SHORT EXERCISE: Type again, exactly, the lines below from the start through the line that includes "0.13, 0.07), .45)".

RAW DATA:
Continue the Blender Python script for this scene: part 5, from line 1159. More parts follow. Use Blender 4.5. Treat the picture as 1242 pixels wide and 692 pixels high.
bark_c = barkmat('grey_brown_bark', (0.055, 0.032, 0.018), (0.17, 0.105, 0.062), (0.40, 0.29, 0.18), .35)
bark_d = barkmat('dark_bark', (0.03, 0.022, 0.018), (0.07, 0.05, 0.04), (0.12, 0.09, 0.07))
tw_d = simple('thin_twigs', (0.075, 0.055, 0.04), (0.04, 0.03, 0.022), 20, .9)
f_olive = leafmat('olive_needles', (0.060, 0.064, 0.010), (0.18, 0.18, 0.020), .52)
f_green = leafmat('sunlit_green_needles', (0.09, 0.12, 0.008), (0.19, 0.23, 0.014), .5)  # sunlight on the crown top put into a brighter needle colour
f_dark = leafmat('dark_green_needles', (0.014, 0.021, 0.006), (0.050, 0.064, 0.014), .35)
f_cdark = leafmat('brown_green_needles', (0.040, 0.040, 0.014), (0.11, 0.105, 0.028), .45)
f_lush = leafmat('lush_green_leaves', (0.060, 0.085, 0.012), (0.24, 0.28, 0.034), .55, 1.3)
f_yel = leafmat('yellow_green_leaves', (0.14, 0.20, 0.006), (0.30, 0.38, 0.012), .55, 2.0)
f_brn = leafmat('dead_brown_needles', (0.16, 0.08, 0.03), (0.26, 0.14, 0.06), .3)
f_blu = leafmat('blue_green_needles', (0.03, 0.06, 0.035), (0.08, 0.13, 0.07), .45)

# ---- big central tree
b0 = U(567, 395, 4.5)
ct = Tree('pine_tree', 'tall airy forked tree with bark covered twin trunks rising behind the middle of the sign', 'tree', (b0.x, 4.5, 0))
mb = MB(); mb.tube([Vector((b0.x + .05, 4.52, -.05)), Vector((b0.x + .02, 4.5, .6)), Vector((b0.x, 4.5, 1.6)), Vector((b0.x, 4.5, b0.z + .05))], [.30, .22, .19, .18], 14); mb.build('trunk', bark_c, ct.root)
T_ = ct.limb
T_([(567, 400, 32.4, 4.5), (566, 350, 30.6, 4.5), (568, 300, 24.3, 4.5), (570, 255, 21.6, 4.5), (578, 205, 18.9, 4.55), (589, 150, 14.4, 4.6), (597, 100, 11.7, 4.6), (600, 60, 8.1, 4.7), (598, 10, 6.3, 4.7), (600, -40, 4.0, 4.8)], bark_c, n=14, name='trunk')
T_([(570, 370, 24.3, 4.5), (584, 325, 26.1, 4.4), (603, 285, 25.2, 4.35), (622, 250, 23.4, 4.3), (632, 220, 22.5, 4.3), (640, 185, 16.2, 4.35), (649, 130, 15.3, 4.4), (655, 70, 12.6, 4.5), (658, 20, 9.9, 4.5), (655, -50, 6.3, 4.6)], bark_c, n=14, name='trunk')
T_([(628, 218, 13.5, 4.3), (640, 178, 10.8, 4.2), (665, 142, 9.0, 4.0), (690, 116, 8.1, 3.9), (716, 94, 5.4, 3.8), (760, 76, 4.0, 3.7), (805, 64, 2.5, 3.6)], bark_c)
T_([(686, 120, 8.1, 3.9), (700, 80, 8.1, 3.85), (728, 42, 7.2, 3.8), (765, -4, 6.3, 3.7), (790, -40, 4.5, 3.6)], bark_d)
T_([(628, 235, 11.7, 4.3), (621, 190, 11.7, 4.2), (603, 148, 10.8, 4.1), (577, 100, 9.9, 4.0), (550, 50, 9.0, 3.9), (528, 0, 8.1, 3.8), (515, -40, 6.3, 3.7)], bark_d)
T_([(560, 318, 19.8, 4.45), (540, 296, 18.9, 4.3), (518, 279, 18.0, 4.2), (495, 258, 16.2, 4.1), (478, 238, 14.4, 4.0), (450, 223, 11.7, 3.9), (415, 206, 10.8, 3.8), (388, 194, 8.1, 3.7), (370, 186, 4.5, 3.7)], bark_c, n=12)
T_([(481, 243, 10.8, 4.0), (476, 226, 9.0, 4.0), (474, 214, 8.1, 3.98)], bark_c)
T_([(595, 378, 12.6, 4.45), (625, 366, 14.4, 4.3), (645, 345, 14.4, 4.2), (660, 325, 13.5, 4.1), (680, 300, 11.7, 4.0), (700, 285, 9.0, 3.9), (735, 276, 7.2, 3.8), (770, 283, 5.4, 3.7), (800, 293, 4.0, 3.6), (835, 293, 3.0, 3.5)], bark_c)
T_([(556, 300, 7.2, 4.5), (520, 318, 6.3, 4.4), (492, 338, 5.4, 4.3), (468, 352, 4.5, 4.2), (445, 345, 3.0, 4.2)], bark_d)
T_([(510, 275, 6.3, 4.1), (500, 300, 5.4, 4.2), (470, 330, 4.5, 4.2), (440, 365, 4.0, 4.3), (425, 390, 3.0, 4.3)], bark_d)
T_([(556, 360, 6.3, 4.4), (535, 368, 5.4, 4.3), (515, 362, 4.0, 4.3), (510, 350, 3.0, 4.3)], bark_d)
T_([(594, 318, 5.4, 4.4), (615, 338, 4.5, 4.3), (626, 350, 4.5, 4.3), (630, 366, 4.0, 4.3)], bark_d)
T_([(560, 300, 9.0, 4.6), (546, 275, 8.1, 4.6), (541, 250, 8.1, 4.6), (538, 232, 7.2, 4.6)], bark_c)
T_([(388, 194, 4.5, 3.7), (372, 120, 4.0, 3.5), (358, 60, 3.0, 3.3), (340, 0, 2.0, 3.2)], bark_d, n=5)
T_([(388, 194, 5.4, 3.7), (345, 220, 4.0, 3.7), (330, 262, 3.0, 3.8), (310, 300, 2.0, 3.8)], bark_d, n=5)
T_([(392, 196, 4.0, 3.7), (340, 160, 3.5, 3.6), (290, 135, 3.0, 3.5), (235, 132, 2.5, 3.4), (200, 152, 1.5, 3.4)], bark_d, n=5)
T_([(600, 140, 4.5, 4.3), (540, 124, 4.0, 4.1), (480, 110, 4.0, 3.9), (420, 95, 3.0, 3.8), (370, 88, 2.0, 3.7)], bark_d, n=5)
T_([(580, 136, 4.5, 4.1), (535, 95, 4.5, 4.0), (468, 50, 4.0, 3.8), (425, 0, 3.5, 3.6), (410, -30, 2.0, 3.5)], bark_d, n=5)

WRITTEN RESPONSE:
Continue the Blender Python script for this scene: part 5, from line 1159. More parts follow. Use Blender 4.5. Treat the picture as 1242 pixels wide and 692 pixels high.
bark_c = barkmat('grey_brown_bark', (0.055, 0.032, 0.018), (0.17, 0.105, 0.062), (0.40, 0.29, 0.18), .35)
bark_d = barkmat('dark_bark', (0.03, 0.022, 0.018), (0.07, 0.05, 0.04), (0.12, 0.09, 0.07))
tw_d = simple('thin_twigs', (0.075, 0.055, 0.04), (0.04, 0.03, 0.022), 20, .9)
f_olive = leafmat('olive_needles', (0.060, 0.064, 0.010), (0.18, 0.18, 0.020), .52)
f_green = leafmat('sunlit_green_needles', (0.09, 0.12, 0.008), (0.19, 0.23, 0.014), .5)  # sunlight on the crown top put into a brighter needle colour
f_dark = leafmat('dark_green_needles', (0.014, 0.021, 0.006), (0.050, 0.064, 0.014), .35)
f_cdark = leafmat('brown_green_needles', (0.040, 0.040, 0.014), (0.11, 0.105, 0.028), .45)
f_lush = leafmat('lush_green_leaves', (0.060, 0.085, 0.012), (0.24, 0.28, 0.034), .55, 1.3)
f_yel = leafmat('yellow_green_leaves', (0.14, 0.20, 0.006), (0.30, 0.38, 0.012), .55, 2.0)
f_brn = leafmat('dead_brown_needles', (0.16, 0.08, 0.03), (0.26, 0.14, 0.06), .3)
f_blu = leafmat('blue_green_needles', (0.03, 0.06, 0.035), (0.08, 0.13, 0.07), .45)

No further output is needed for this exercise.